**WHAT TO PRODUCE:**
Return the material below in full and exactly.

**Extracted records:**
**********
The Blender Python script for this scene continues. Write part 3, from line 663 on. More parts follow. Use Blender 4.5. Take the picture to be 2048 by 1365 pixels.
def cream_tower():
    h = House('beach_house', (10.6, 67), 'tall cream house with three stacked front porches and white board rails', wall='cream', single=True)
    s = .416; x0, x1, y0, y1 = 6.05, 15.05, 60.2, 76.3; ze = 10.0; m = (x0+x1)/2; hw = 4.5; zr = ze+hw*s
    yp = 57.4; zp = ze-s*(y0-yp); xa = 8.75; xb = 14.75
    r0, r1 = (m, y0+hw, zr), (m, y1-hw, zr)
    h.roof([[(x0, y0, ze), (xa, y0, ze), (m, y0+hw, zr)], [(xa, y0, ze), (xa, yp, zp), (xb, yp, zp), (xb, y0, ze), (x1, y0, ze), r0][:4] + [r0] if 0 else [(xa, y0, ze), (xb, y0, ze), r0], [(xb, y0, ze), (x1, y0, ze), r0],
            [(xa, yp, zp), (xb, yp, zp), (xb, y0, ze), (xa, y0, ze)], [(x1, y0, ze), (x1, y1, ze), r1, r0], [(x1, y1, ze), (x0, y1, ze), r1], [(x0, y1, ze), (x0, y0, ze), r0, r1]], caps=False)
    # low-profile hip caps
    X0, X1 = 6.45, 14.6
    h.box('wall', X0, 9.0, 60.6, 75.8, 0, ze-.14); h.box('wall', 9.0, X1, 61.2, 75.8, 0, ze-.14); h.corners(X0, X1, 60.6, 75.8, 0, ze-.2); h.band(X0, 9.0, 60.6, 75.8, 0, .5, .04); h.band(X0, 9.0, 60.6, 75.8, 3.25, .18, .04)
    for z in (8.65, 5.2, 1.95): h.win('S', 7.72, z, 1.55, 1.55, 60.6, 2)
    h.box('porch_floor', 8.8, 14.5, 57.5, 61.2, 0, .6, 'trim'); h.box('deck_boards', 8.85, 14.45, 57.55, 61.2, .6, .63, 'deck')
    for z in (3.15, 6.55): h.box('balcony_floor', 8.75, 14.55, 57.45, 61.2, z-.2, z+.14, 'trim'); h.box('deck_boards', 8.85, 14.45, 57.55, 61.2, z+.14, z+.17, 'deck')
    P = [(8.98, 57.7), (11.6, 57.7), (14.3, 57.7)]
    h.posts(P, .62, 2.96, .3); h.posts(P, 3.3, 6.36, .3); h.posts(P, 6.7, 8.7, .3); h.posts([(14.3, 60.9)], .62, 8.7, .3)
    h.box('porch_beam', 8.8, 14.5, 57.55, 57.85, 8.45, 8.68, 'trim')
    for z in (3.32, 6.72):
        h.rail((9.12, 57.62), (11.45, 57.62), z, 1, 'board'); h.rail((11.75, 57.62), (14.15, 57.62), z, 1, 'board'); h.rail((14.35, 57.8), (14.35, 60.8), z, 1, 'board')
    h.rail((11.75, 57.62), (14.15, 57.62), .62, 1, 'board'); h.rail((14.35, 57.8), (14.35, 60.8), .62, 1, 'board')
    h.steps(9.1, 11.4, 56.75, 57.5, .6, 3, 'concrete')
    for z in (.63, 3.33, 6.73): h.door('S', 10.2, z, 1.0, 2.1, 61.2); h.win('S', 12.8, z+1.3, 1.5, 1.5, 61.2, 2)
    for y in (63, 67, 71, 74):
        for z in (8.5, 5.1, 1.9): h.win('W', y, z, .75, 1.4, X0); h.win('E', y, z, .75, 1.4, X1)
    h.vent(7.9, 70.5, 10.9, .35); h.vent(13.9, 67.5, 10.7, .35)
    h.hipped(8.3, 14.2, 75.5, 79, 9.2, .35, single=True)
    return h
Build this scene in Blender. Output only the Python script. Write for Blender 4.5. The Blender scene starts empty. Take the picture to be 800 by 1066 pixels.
**********
**EXPECTED ANSWER:**
The Blender Python script for this scene continues. Write part 3, from line 663 on. More parts follow. Use Blender 4.5. Take the picture to be 2048 by 1365 pixels.
def cream_tower():
    h = House('beach_house', (10.6, 67), 'tall cream house with three stacked front porches and white board rails', wall='cream', single=True)
    s = .416; x0, x1, y0, y1 = 6.05, 15.05, 60.2, 76.3; ze = 10.0; m = (x0+x1)/2; hw = 4.5; zr = ze+hw*s
    yp = 57.4; zp = ze-s*(y0-yp); xa = 8.75; xb = 14.75
    r0, r1 = (m, y0+hw, zr), (m, y1-hw, zr)
    h.roof([[(x0, y0, ze), (xa, y0, ze), (m, y0+hw, zr)], [(xa, y0, ze), (xa, yp, zp), (xb, yp, zp), (xb, y0, ze), (x1, y0, ze), r0][:4] + [r0] if 0 else [(xa, y0, ze), (xb, y0, ze), r0], [(xb, y0, ze), (x1, y0, ze), r0],
            [(xa, yp, zp), (xb, yp, zp), (xb, y0, ze), (xa, y0, ze)], [(x1, y0, ze), (x1, y1, ze), r1, r0], [(x1, y1, ze), (x0, y1, ze), r1], [(x0, y1, ze), (x0, y0, ze), r0, r1]], caps=False)
    # low-profile hip caps
    X0, X1 = 6.45, 14.6
    h.box('wall', X0, 9.0, 60.6, 75.8, 0, ze-.14); h.box('wall', 9.0, X1, 61.2, 75.8, 0, ze-.14); h.corners(X0, X1, 60.6, 75.8, 0, ze-.2); h.band(X0, 9.0, 60.6, 75.8, 0, .5, .04); h.band(X0, 9.0, 60.6, 75.8, 3.25, .18, .04)
    for z in (8.65, 5.2, 1.95): h.win('S', 7.72, z, 1.55, 1.55, 60.6, 2)
    h.box('porch_floor', 8.8, 14.5, 57.5, 61.2, 0, .6, 'trim'); h.box('deck_boards', 8.85, 14.45, 57.55, 61.2, .6, .63, 'deck')
    for z in (3.15, 6.55): h.box('balcony_floor', 8.75, 14.55, 57.45, 61.2, z-.2, z+.14, 'trim'); h.box('deck_boards', 8.85, 14.45, 57.55, 61.2, z+.14, z+.17, 'deck')
    P = [(8.98, 57.7), (11.6, 57.7), (14.3, 57.7)]
    h.posts(P, .62, 2.96, .3); h.posts(P, 3.3, 6.36, .3); h.posts(P, 6.7, 8.7, .3); h.posts([(14.3, 60.9)], .62, 8.7, .3)
    h.box('porch_beam', 8.8, 14.5, 57.55, 57.85, 8.45, 8.68, 'trim')
    for z in (3.32, 6.72):
        h.rail((9.12, 57.62), (11.45, 57.62), z, 1, 'board'); h.rail((11.75, 57.62), (14.15, 57.62), z, 1, 'board'); h.rail((14.35, 57.8), (14.35, 60.8), z, 1, 'board')
    h.rail((11.75, 57.62), (14.15, 57.62), .62, 1, 'board'); h.rail((14.35, 57.8), (14.35, 60.8), .62, 1, 'board')
    h.steps(9.1, 11.4, 56.75, 57.5, .6, 3, 'concrete')
    for z in (.63, 3.33, 6.73): h.door('S', 10.2, z, 1.0, 2.1, 61.2); h.win('S', 12.8, z+1.3, 1.5, 1.5, 61.2, 2)
    for y in (63, 67, 71, 74):
        for z in (8.5, 5.1, 1.9): h.win('W', y, z, .75, 1.4, X0); h.win('E', y, z, .75, 1.4, X1)
    h.vent(7.9, 70.5, 10.9, .35); h.vent(13.9, 67.5, 10.7, .35)
    h.hipped(8.3, 14.2, 75.5, 79, 9.2, .35, single=True)
    return h
Build this scene in Blender. Output only the Python script. Write for Blender 4.5. The Blender scene starts empty. Take the picture to be 800 by 1066 pixels.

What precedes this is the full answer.